Dunque l’attore, il regista o il pedagogo lavorano prima di tutto col corpo, come detto all’inizio di questo breve scritto, ma poi quando affrontano le parole ne dovrebbero conoscere il peso o la leggerezza, il profumo o il puzzo, chiedersi dove corre la propria mente quando pronunciano una parola o un’altra e cercarne l’origine, la falda da cui sgorgano, come cercassero un tesoro sconosciuto esplorando fin lì dove nasce l’arcobaleno o come nell’ ’800 quando si cercavano le mitiche sorgenti del Nilo.

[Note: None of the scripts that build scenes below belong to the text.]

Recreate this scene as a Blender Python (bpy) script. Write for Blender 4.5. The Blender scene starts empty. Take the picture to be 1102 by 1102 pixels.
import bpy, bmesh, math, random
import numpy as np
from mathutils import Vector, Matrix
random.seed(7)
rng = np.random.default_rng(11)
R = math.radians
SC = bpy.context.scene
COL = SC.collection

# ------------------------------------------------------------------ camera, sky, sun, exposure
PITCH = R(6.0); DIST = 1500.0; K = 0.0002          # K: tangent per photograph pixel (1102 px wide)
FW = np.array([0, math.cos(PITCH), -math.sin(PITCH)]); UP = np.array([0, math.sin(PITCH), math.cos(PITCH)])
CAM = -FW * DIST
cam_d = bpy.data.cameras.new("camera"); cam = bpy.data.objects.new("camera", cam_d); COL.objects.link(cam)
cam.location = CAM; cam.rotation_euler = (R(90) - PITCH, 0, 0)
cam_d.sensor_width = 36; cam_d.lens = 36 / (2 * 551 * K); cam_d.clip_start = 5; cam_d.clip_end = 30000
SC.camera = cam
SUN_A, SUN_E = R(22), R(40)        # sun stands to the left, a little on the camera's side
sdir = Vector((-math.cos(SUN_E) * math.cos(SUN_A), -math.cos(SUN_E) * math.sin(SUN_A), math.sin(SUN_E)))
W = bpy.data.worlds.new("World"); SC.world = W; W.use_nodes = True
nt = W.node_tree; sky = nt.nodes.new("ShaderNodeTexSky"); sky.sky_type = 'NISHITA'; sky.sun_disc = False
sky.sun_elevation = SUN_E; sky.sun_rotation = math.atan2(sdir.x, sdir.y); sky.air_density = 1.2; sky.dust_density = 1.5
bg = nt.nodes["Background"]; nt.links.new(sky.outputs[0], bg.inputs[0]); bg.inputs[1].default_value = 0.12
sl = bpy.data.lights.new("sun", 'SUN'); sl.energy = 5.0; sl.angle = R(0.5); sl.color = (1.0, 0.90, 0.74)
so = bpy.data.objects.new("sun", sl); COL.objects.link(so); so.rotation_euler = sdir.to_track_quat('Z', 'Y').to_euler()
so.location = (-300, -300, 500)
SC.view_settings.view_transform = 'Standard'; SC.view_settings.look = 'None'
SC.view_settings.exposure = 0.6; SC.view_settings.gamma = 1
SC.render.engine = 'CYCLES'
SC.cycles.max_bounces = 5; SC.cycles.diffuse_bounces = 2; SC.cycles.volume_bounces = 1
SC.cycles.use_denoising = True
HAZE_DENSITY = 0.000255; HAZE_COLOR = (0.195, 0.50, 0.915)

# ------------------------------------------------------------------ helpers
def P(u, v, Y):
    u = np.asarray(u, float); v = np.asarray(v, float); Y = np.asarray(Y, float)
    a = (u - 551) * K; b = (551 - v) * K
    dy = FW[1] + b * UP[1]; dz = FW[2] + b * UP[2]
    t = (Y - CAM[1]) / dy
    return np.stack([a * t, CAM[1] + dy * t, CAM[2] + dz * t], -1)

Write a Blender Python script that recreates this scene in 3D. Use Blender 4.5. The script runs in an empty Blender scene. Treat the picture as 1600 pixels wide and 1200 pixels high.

I Kabbalisti ci forniscono un ulteriore riflessione

” …I Kabbalisti attribuivano valore creativo alle parole. Ciascuna combinazione di simboli alfabetici ha un suo valore ideale proiettato sullo sfondo dell’eternità. Impadronirsi del senso profondo delle parole significa, quindi, in realtà, impadronirsi anche delle loro potenzialità creative. In pratica, significa assumere prerogative divine. Il Dio della Bibbia, infatti, fermò il mondo e diede vita a tutte le cose – a partire dalla luce – semplicemente formulandone il nome: << E disse Dio:”E luce sia”. E Luce fu >>.

( da Il simbolismo Kabbalistico del Golem di Gianni Pilo/Sebastiano Fusco – Ed: tascabili economici Newton)

Nel concludere questa breve nota sono in imbarazzo: potrei scrivere arrivederci, o forse ciao, o forse…me la cavo con un banale Saluti.